Father Geronimo Boscana, “Chinigchinich; a historical account of the origin, customs, and traditions of the Indians at the missionary establishment of St. Juan Capistrano, Alta California,” appended to Alfred Robinson's Life in California (New York, 1846), pp. 291 sq.; H. H. Bancroft, Native Races of the Pacific States, iii. 168. The mission station of San Juan Capistrano is described by R. H. Dana (Two Years before the Mast, chaps. xviii. and xxiv.). A favourable picture of the missions is drawn by H. von Langsdorf (Reise um die Welt, Frankfort, 1812, ii. pp. 134 sqq.), by Duflos de Mofras (“Fragment d'un Voyage en Californie,” Bulletin de la Société de Géographie (Paris), ii. Série, xix. (1843) pp. 9-13), and by a writer (H. H.) in The Century Magazine, May, 1883, pp. 2-18. But the severe discipline of the Spanish monks is noticed by other travellers. We are told that the Indians laboured during the day in the fields to support their Spanish masters, were driven to church twice or thrice a day to hear service in a language which they did not understand, and at night were shut up in crowded and comfortless barracks, without windows and without beds. When the monks desired to make new proselytes, or rather to capture new slaves, they called in the aid of the soldiery, who attacked the Indian villages by night, lassoed the fugitives, and dragged them back at their horses' tails to slavery in the missions. See O. von Kotzebue, Reise um die Welt (Weimar, 1830), ii. 42 sqq.; F. W. Beechey, Narrative of a Voyage to the Pacific and Beering's Strait (London, 1831), ii. chap. i.; A. Schabelski, “Voyage aux colonies russes de l'Amérique,” Bulletin de la Société de Géographie (Paris), ii.
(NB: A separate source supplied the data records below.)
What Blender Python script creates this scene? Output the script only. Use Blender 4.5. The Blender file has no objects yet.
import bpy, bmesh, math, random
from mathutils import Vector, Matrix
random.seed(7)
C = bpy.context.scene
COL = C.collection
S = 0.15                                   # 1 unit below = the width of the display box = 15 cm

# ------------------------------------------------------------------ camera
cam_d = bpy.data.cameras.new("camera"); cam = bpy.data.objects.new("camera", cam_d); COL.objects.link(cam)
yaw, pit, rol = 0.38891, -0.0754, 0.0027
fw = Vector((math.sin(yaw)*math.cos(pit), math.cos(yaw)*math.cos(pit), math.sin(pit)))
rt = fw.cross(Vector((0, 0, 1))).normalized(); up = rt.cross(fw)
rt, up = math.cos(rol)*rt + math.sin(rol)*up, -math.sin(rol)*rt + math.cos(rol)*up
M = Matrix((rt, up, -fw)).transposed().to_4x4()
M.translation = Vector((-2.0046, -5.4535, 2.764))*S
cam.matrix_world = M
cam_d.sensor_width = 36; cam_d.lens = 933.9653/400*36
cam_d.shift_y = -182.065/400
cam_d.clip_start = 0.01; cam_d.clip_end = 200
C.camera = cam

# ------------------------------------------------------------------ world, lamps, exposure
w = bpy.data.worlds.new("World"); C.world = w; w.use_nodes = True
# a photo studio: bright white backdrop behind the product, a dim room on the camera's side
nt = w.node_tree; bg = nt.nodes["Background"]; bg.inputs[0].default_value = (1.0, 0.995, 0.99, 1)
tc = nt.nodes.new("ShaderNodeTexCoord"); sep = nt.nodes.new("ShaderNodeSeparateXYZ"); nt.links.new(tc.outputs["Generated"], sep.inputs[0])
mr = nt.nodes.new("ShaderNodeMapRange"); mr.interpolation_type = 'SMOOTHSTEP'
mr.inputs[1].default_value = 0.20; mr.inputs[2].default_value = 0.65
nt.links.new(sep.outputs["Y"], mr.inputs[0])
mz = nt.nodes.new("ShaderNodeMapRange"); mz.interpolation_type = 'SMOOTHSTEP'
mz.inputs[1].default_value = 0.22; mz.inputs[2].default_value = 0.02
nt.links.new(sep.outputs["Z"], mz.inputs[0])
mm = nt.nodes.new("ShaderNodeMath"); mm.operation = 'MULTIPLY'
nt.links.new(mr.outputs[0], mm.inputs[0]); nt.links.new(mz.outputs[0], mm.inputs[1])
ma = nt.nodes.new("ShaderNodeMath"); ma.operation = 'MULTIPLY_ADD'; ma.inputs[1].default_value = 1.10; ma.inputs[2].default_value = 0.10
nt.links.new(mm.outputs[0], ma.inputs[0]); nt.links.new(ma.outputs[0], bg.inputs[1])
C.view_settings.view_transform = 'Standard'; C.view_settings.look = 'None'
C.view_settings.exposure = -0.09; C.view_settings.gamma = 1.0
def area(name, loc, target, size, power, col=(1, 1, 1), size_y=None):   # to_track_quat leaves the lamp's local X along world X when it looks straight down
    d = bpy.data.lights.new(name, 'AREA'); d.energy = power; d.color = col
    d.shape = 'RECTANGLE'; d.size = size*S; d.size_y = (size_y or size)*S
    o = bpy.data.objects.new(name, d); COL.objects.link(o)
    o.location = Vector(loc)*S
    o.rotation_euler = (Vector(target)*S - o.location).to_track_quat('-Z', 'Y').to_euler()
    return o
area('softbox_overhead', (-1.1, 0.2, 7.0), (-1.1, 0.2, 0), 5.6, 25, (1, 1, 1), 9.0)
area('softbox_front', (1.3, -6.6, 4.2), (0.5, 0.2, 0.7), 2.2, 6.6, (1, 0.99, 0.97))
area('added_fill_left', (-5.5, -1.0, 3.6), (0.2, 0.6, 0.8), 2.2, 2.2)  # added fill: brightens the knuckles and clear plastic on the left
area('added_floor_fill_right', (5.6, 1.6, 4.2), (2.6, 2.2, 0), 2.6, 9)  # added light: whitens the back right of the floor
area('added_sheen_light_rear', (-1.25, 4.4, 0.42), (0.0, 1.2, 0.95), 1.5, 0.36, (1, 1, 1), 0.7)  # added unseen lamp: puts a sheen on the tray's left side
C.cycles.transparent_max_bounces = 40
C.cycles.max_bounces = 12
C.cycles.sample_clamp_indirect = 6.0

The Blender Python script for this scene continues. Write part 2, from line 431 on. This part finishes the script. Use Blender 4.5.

Série, iv. (1835) pp. 216-218. A poet has described with prosaic accuracy the pastoral crook by which these good shepherds brought back their strayed lambs to the spiritual fold:—
“Six horses sprang across the level
ground
As six dragoons in open order
dashed;
Above their heads the lassos
circled round,
In every eye a pious fervour
flashed;
They charged the camp, and in
one moment more
They lassoed six and reconverted
four.”
(Bret Harte, Friar Pedro's Ride.)
In the verses inscribed The Angelus, heard at the Mission Dolores, 1868, and beginning
“Bells of the Past, whose long-forgotten
music
Still fills the wide
expanse,”
the same poet shews that he is not insensible to the poetical side of those old Spanish missions, which have long passed away.